Demokrasi, laiklik, hukuk devleti ve sosyal devlet anlayışları birbirinin tamamlayıcısı mahiyetindedir, mütemmim cüzü durumundadır. Bunlar arasında ayrım yapmak, bu bütünlüğü sulandırmaya çalışmak doğru değildir. İşleyen bir demokrasinin, temel hak ve özgürlüklerin, hukuk devleti anlayışının hakim olması, çağdaşlığın en önemli tezahürüdür.
Çağdaş dünyada demokrasinin yerine konulabilecek bir yönetim tarzı da yoktur. Demokratik siyaseti gözden düşürmeye yönelik her türlü girişim, çağdışı bir anlayışın ürünü, beyhude bir çaba olarak kalacaktır.
23 Nisan Milli Egemenlik Bayramı, aynı zamanda dünyada ilk ve tek Çocuk Bayramı olarak bütün insanlık için barış dolu aydınlık bir gelecek çağrısıdır.
Bu çağrıda, bu bayramı çocuklara armağan eden TBMM'nin ilk başkanı Gazi Mustafa Kemal Atatürk'ün güçlü sesi vardır.
İnanıyorum ki bütün çocuklarımız bu çağrıdaki ruh ve şuurla geleceğin müreffeh Türkiye'sini inşa edecek, barış içinde bir dünyanın kurulmasında önemli roller üstleneceklerdir.
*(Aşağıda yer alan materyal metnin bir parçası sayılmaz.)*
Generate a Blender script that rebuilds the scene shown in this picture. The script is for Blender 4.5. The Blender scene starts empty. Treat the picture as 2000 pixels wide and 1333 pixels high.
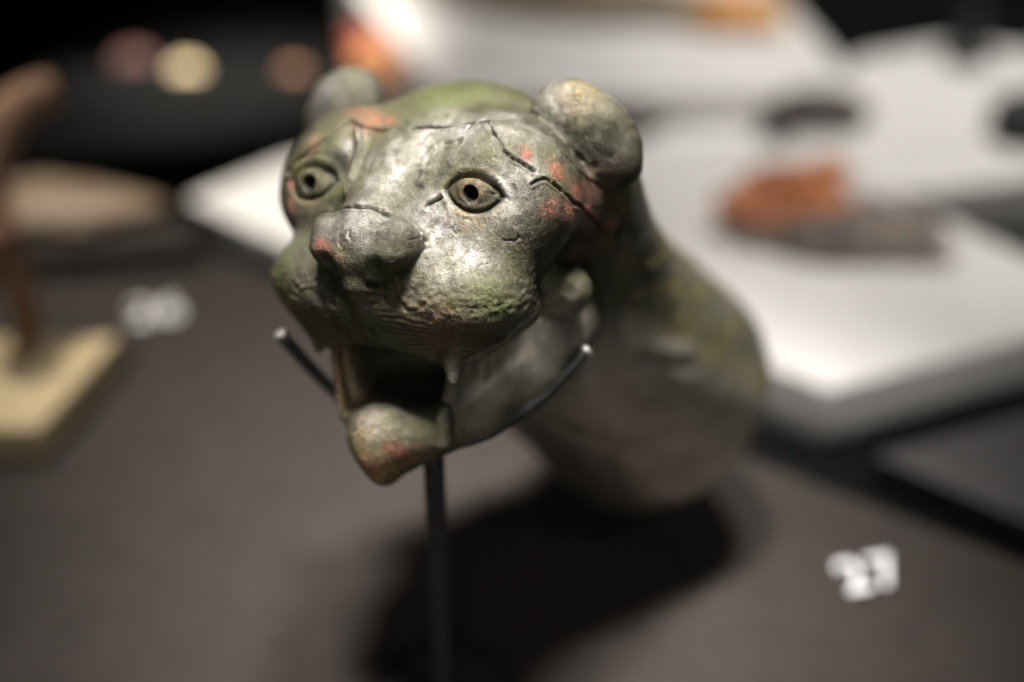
import bpy, bmesh, math, random
import numpy as np
from mathutils import Matrix, Vector
scene = bpy.context.scene
COL = scene.collection
K = 0.000144                                   # metres per sculpting unit
# ---------------------------------------------------------------- camera
TH = math.radians(36); HC = 0.385
cam_data = bpy.data.cameras.new('camera'); cam = bpy.data.objects.new('camera', cam_data); COL.objects.link(cam)
cam.location = (0, 0, HC); cam.rotation_euler = (math.radians(90)-TH, 0, 0)
cam_data.lens = 50; cam_data.sensor_width = 36; cam_data.clip_start = 0.01; cam_data.clip_end = 50
cam_data.dof.use_dof = True; cam_data.dof.focus_distance = 2665*K; cam_data.dof.aperture_fstop = 2.15
cam_data.dof.aperture_blades = 0
scene.camera = cam
# ---------------------------------------------------------------- light: a dim museum room with ceiling spots and added fill lamps
w = bpy.data.worlds.new('World'); scene.world = w; w.use_nodes = True
w.node_tree.nodes['Background'].inputs[0].default_value = (.50, .49, .52, 1); w.node_tree.nodes['Background'].inputs[1].default_value = .042
scene.view_settings.view_transform = 'Standard'; scene.view_settings.look = 'None'; scene.view_settings.exposure = 0
def spot(name, loc, target, energy, size, blend, radius, col=(1, .93, .84)):
    l = bpy.data.lights.new(name, 'SPOT'); l.energy = energy; l.spot_size = math.radians(size); l.spot_blend = blend
    l.shadow_soft_size = radius; l.color = col
    o = bpy.data.objects.new(name, l); COL.objects.link(o); o.location = loc
    o.rotation_euler = (Vector(target)-Vector(loc)).to_track_quat('-Z', 'Y').to_euler()
    return o
spot('ceiling_spot', (-.13, .47, 1.50), (-.006, .378, .08), 450, 12.6, 1., .13, (1, .96, .92))
spot('ceiling_spot.001', (.13, .58, 1.48), (-.004, .376, .08), 400, 12.6, 1., .15, (1, .965, .93))
spot('ceiling_spot.002', (.55, 1.05, 1.7), (.27, .80, 0.0), 118, 27, 1., .05, (1, .96, .91))
spot('ceiling_spot.003', (-.45, .95, 1.5), (-.18, .59, 0.0), 170, 15, 1., .05, (1, .93, .84))
spot('disc_spot', (-.25, .95, 1.4), (-.175, .83, .03), 420, 11.5, 1., .03, (1, .93, .84))  # added spot, there only to brighten the discs
spot('right_fill_spot', (.55, -.25, 1.25), (.02, .36, .12), 46, 14, 1., .30, (1, .97, .94))  # added soft fill from the right, standing in for bounce light
spot('low_fill_light', (-.05, -.50, .35), (.02, .37, .11), 66, 14, .9, .25, (1, .96, .90))  # added low fill to lift the muzzle and lower neck

F32=np.float32
# ---------------------------------------------------------------- distance-field helpers
def ell(p,c,r,rot=None):
    q=p-np.array(c,F32)
    if rot is not None: q=q@rot.astype(F32)
    r=np.array(r,F32)
    k0=np.sqrt(((q/r)**2).sum(-1)); k1=np.sqrt(((q/(r*r))**2).sum(-1))+1e-9
    return k0*(k0-1)/k1
def cone(p,a,b,ra,rb):
    a=np.array(a,F32);b=np.array(b,F32);ab=b-a
    t=np.clip(((p-a)@ab)/float(ab@ab),0,1)
    d=p-a-t[...,None]*ab
    return np.sqrt((d*d).sum(-1))-(ra+(rb-ra)*t)
def chain(p,pts,rs,k=0):
    d=None
    for i in range(len(pts)-1):
        e=cone(p,pts[i],pts[i+1],rs[i],rs[i+1])
        d=e if d is None else (np.minimum(d,e) if k==0 else su(d,e,k))
    return d
def rbox(p,c,h,r,rot=None):
    q=p-np.array(c,F32)
    if rot is not None: q=q@rot.astype(F32)
    q=np.abs(q)-(np.array(h,F32)-r)
    return np.sqrt((np.maximum(q,0)**2).sum(-1))+np.minimum(q.max(-1),0)-r
def su(a,b,k):
    h=np.maximum(k-np.abs(a-b),0)/k
    return np.minimum(a,b)-h*h*k*.25
def ss(a,b,k):           # a minus b
    h=np.maximum(k-np.abs(a+b),0)/k
    return np.maximum(a,-b)+h*h*k*.25
def rx(d):
    t=np.radians(d);c,s=np.cos(t),np.sin(t);return np.array([[1,0,0],[0,c,-s],[0,s,c]])
def ry(d):
    t=np.radians(d);c,s=np.cos(t),np.sin(t);return np.array([[c,0,s],[0,1,0],[-s,0,c]])
def rz(d):
    t=np.radians(d);c,s=np.cos(t),np.sin(t);return np.array([[c,-s,0],[s,c,0],[0,0,1]])

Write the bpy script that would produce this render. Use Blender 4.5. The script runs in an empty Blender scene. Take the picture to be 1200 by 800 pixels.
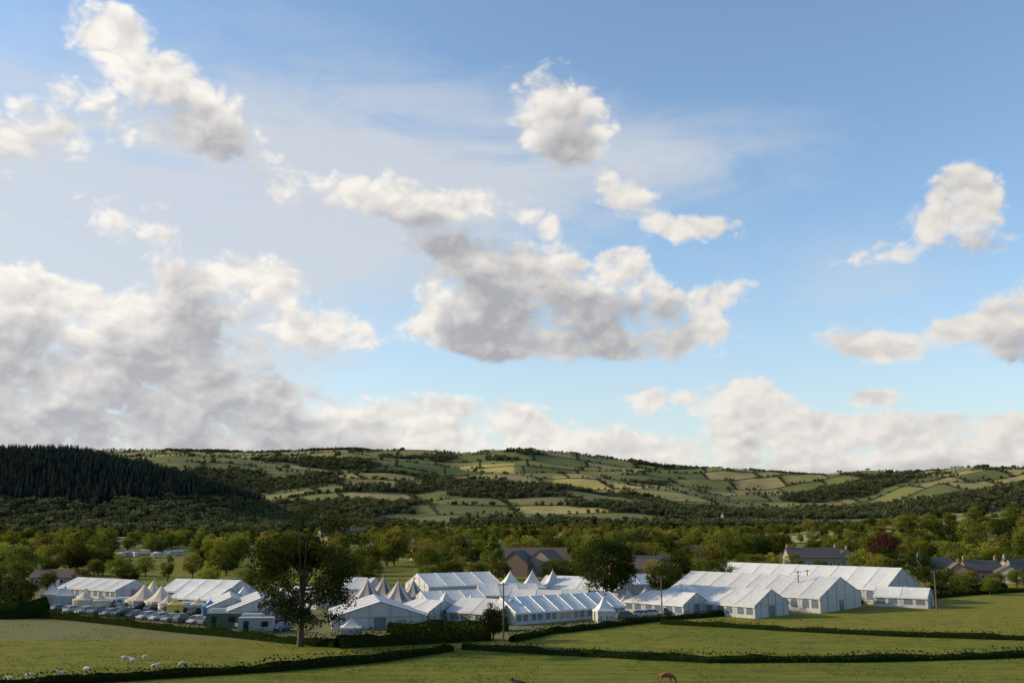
import bpy, math, random
import numpy as np
from mathutils import Vector
random.seed(7); rng=np.random.default_rng(7)
sc=bpy.context.scene
sc.view_settings.view_transform='Standard'; sc.view_settings.look='None'; sc.view_settings.exposure=0
F=1166.7; PITCH=math.radians(9.96); CP,SP=math.cos(PITCH),math.sin(PITCH); CAMZ=20.0
SUN_AZ=math.radians(-84); SUN_EL=math.radians(21)
SUN=Vector((math.sin(SUN_AZ)*math.cos(SUN_EL),math.cos(SUN_AZ)*math.cos(SUN_EL),math.sin(SUN_EL)))

# ------------------------------------------------------------------ noise + terrain height
def _h(ix,iy,s):
    h=(ix.astype(np.int64)*374761393+iy.astype(np.int64)*668265263+s*1274126177)&0xffffffff
    h=((h^(h>>13))*1274126177)&0xffffffff
    h=h^(h>>16)
    return h/4294967295.0
def vn(x,y,s=0):
    x=np.asarray(x,float); y=np.asarray(y,float)
    ix=np.floor(x); iy=np.floor(y); fx=x-ix; fy=y-iy
    fx=fx*fx*(3-2*fx); fy=fy*fy*(3-2*fy)
    a=_h(ix,iy,s); b=_h(ix+1,iy,s); c=_h(ix,iy+1,s); d=_h(ix+1,iy+1,s)
    return (a*(1-fx)+b*fx)*(1-fy)+(c*(1-fx)+d*fx)*fy
def fbm(x,y,s=0,o=4):
    t=0; a=.5; n=0
    for i in range(o):
        t=t+a*vn(x*2**i,y*2**i,s+i*17); n+=a; a*=.5
    return t/n
def ss(a,b,x):
    t=np.clip((x-a)/(b-a),0,1); return t*t*(3-2*t)
def bx(px,d): return (px-600)/F*d*CP
SKPX=np.array([-400,0,130,200,300,410,480,540,620,700,800,900,1000,1100,1200,1500])
SKE=np.array([60,68,70,76,76,79,74,69,70,65,59,53,48,46,46,44.])
SKX=bx(SKPX,4500); SKH=SKE/F*4500+12
LHX=np.array([-3000,-1500,-713,-594,-499,-416,-368,-333,-290,-230])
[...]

Bu umutla 23 Nisan Milli Egemenlik ve Çocuk Bayramını kutluyor, dünyanın bütün çocuklarına barış ve mutluluk getirmesini diliyor, bu bayram vesilesiyle dünyanın dört bir yanından ülkemize gelen bütün çocukları sevgiyle selamlıyorum. Sözlerime son verirken, Gazi Mustafa Kemal Atatürk başta olmak üzere bütün istiklal kahramanlarımızı rahmet ve şükranla anıyorum.”
Başbakan Erdoğan'ın konuşması AK Parti milletvekillerince ayakta alkışlanırken, “Bugün hala 80 yıl önceki ezber üzerinden siyaset yapanlar, ne yazık ki milletimizin yaşadığı büyük değişim ve gelişmenin hem dışında, hem de çok gerisinde kalmıştır” şeklindeki sözlerine CHP milletvekilleri “kim onlar” diye tepki gösterdi.